In now-typical fashion, the U.S. government worked late into the night yesterday to vacate a stay of execution for Orlando Cordia Hall, a Black man convicted by an all-White jury in 1996.

He was thereafter executed, at 11:47 p.m.

The Supreme Court is responsible for vacating such stays, and last night's proceedings included several Catholics justices voting, at least functionally, in favor of the execution.

These included Chief Justice John Roberts, as well as Associate Justices Amy Coney Barrett, Samuel Alito, Brett Kavanaugh, and the Black Catholic Clarence Thomas.

This is despite Pope Francis updating the Catholic Catechism in 2018 to refer to the death penalty as "inadmissible".

The three more liberal Supreme Court Justices, all appointed by Democrat presidents, voted in favor of the stay. One of them, Justice Sonia Sotomayor, is also a Catholic.

Tried and convicted in Texas for a 1994 kidnapping, rape, and murder, Hall was sentenced to death following an allegedly unconstitutional striking of Black candidates from the jury pool.

Hall joined several other victims of the recent reinstatement and full use of capital punishment by Attorney General Barr and the U.S. Justice Department, following a 16-year hiatus.

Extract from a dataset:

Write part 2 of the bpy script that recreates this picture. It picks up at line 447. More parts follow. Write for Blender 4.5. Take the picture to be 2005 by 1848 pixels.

Barr himself is a Catholic as well.

Hall supporters from around the country have reacted in sorrow to the news of his execution, with many protesting that the death penalty is counter-productive, un-Christian, and functionally racist. These include notable anti-execution activists Sister Helen Prejean and Protestant activist Shane Claiborne.

President-elect Joe Biden, also a practicing Catholic, has pledged to help suspend the practice during his administration, scheduled to begin next year.

The Justice Department plans to carry out two more executions between now and Biden's inauguration, including another African-American, Brandon Bernard, and Lisa Montgomery—the only woman on death row.